Here’s All You Need To Know About Capital Gains And Capital Losses!



We’re guessing most of you have heard the terms Capital Gain, Capital Loss, and Capital Gains Tax. But do you know what these terms mean? Probably not. That’s what we’re going to address in this post!

Before we get into the capital gains and losses, let us first understand what a Capital Asset is.


Capital Asset

Everything you own and use either for your personal use or for investment purposes is a capital asset. For instance, your home, your furniture, your car, the stocks/bonds that you hold – all of these are capital assets.


While an asset’s basis generally refers to its original cost, adjusted basis refers to the increase or decrease in the value of that asset due to capital enhancements or depreciation deductions respectively. Now, capital gain or loss pertains to the difference between the adjusted basis in the asset and the amount generated from the sale of a particular capital asset. So, if you sell a capital asset for an amount that exceeds your adjusted basis, you make a capital gain. Contrarily, you incur a capital loss when you sell an asset for an amount that’s less than your adjusted basis.


Short-Term and Long-Term Capital Gains/Losses

Capital gains and losses are classified into two categories: short-term and long-term. If you are in possession of a capital asset for one year or less before you sell it, your capital gain/loss is considered to be a short-term capital gain or loss. On the other hand, if you hold onto a capital asset for over a year and more, the profit or loss you make when you dispose of it is considered to be a long-term capital gain/loss.


Reporting Your Capital Gains/Losses

You must report your sales and other capital transactions on Form 8949 (Sales and Other Dispositions of Capital Assets). You can calculate your capital gains and losses in the same form. However, you have to summarize your capital gains or losses on Form 1040, Schedule D (Capital Gains and Losses).


How Are Capital Gains Taxed?

Usually, if you make a short-term capital gain, you will be taxed at your ordinary income tax rate (25%). However, if you make a long-term capital gain, you may be taxed at a lower rate. Also, if you make a net capital gain, you will be subject to a lower tax rate.  Net capital gain refers to the amount by which your aggregate long-term capital gain for a particular year exceeds your aggregate short-term capital loss for that year. Although most net capital gains are taxed at 15% or less for taxpayers under ordinary income brackets, the tax rate on the  net capital gains may rise up to 20% if a taxpayer’s income exceeds the thresholds taxed under the 39.6% tax rate – $418,400 for single individuals; $470,700 for married couples filing jointly or qualifying widow(er); $444,550 for head of household, and $235,350 for married filing separately. There are also other instances where capital gains may be taxed at a rate higher than 15%:


  • Net capital gain made from selling valuable collectible like as art or coins are taxed at a maximum rate of 28%.
  • The taxable portion of a capital gain from selling a Section 1202 qualified small business stock is also taxed at a maximum rate of 28%.
  • Any unrecaptured Section 1250 gain made by selling a Section 1250 property is taxed at a maximum rate of 25%.

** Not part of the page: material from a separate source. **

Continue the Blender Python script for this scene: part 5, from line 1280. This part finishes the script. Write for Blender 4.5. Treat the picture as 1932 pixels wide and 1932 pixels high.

Quarterly Estimated Tax Payments

Usually, you have to declare your capital sales while filing your income tax return, but if a substantial part of your income is not subject to tax withholding, for instance, gains made from selling a capital asset, the IRS may demand that you make quarterly estimated tax payments. As for the tax year 2018, you are required to make quarterly payments under the following two circumstances:

  • If your withholding and refundable credits make up less than 90% of your total tax paid (or 100% of the tax) in the previous year.
  • If you owe more than $1,000 in taxes.


Can Capital Losses Be Deducted?

Yes, you can deduct your capital losses, but there are certain limitations of course. When you consider deducting your losses, first they must be used as a collateral of any capital gains you’ve made. In other words, your short-term capital losses are first deducted against your short-term capital gains and your long-term capital losses are deducted against the long-term capital gains. Also, your net losses (both short-term and long-term) can be deducted against your net long-term capital gain (if you have it). Thus, if you have a net capital loss for any particular year, you are allowed to deduct up to $3,000 against any other kind of income such as salary or interest income. However, this limit gets reduced to $1,500 if you claim deduction under the married filing separate status.